Technology management teams are no strangers to key performance indicators. Network uptime, service availability, and time-to-repair help network and engineering teams manage network performance. Project managers track on-time and on-budget metrics to gauge project success. Budget forecasting accuracy and cost containment metrics are common for IT financial teams. All told, hundreds of KPIs are used by various technical, operational, and financial teams across technology management practices to track performance against target objectives.

Ultimately, a business served by a technology team seeks cost effective (budget-friendly) technology assets, services, and licenses that enable business processes and people. Perfect harmony would be achieved if the technology were instantly available, worked flawlessly forever, and cost nothing. Sounds nice, right?

Delivering flawless technology for free isn’t a realistic target (even if that is what the business requests). Partnering with the business is essential, though, and understanding the perceived quality of engagement of the technology team through the eyes of users across the business is an essential measure of partnership value.

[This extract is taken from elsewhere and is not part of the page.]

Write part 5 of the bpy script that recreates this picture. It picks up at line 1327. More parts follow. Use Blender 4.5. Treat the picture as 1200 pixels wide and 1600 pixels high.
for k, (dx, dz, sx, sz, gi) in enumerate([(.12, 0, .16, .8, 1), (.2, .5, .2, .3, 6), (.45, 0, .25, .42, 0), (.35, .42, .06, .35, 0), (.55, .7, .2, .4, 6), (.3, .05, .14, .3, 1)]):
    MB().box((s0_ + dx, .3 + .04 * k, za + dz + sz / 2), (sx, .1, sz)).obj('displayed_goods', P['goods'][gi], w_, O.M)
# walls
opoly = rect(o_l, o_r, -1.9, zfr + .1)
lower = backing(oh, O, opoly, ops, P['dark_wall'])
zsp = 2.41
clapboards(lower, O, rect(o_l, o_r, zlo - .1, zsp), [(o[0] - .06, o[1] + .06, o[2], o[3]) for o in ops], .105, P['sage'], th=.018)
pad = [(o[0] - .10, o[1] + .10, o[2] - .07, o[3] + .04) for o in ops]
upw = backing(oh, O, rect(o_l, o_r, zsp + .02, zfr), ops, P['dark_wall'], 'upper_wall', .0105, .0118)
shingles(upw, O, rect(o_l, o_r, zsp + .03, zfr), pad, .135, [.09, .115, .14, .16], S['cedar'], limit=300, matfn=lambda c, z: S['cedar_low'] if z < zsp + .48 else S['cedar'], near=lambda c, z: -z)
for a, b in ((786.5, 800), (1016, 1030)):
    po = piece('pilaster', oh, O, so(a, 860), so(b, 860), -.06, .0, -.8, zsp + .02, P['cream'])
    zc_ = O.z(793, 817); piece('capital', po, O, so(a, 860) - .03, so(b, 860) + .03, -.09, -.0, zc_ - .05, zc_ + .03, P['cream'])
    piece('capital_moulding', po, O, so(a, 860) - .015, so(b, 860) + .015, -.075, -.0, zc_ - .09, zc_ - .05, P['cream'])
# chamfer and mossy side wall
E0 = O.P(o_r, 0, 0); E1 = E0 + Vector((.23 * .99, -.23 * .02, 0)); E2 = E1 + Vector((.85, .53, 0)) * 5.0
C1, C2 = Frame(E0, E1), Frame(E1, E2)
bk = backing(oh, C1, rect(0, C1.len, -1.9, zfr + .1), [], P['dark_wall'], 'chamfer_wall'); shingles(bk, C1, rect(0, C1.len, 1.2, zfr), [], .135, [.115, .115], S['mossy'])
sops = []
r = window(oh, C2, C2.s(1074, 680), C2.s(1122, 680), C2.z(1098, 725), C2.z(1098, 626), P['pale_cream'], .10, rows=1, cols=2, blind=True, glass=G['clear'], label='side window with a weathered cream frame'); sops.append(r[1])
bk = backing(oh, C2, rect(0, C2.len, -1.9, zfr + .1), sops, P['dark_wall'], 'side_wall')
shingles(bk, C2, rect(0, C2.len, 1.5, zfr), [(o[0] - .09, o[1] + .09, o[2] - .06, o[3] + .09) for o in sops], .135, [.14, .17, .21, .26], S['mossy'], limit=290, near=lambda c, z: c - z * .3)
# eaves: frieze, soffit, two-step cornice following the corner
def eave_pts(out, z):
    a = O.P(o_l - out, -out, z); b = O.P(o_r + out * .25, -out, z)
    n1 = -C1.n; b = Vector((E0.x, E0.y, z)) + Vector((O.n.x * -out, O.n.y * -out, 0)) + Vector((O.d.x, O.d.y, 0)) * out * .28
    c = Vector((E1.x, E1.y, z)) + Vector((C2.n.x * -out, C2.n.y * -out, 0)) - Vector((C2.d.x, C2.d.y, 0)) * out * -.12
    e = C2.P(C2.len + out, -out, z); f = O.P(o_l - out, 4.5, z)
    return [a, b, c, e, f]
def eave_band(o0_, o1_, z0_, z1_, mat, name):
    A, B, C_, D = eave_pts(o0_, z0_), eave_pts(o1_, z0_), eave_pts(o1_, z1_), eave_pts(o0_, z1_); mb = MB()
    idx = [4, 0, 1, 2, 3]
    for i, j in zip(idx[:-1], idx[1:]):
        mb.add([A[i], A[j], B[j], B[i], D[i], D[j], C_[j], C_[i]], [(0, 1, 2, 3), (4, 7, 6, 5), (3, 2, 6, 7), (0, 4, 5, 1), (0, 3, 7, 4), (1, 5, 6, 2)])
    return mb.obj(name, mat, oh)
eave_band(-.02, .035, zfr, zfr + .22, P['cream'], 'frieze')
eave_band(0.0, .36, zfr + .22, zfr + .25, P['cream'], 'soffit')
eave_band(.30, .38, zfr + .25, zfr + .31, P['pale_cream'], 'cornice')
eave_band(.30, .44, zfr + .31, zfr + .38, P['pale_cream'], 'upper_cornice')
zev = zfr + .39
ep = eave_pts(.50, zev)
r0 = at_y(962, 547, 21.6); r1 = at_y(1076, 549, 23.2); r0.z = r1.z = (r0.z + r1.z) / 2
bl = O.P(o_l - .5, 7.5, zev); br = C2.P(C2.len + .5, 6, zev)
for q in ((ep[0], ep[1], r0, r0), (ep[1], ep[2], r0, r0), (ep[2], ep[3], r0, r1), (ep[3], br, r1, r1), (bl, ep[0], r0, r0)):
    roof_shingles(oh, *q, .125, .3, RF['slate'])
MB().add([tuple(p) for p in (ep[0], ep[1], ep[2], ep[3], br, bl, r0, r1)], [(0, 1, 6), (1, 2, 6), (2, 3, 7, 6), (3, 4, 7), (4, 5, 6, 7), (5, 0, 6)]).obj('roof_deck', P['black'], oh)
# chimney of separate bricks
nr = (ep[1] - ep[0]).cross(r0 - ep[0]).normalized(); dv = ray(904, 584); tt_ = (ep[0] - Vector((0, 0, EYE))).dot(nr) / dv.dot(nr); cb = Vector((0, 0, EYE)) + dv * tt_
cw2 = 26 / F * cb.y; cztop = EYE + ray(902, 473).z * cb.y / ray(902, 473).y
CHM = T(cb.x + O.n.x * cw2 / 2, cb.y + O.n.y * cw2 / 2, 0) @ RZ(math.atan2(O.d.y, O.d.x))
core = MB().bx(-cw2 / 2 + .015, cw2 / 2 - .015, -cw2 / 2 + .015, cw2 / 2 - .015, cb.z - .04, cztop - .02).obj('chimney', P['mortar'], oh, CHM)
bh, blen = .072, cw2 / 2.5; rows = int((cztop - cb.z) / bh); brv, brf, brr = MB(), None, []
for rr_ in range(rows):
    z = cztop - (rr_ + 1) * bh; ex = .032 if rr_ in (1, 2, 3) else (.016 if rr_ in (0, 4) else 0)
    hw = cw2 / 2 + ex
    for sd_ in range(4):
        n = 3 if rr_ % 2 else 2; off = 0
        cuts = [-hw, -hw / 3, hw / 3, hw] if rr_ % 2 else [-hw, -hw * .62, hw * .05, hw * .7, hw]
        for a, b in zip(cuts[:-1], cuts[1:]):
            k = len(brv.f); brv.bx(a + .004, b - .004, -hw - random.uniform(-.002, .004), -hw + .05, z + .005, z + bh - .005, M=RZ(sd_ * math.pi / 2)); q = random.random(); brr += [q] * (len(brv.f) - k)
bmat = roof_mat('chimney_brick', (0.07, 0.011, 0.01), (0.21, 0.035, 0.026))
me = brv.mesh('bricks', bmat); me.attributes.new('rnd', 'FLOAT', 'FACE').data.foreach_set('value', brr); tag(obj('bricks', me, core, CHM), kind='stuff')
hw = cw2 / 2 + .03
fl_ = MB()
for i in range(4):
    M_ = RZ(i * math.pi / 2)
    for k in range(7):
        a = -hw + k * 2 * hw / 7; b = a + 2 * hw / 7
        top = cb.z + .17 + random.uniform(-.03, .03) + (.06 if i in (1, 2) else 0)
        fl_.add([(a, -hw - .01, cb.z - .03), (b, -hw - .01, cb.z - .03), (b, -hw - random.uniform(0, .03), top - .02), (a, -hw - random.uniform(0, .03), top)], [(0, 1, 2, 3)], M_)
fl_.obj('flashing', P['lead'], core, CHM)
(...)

Internal customer satisfaction (CSAT) rounds out traditional technical, operational, and financial KPIs by offering valuable insight into the perceived value of technology management where it matters most – from the users of the technology. When the users are happy, engagement between technology teams and the business thrives.

Use standard KPIs to manage the technology lifecycle. Obsess over internal customer CSAT to drive engagement. CSAT is the next performance indicator.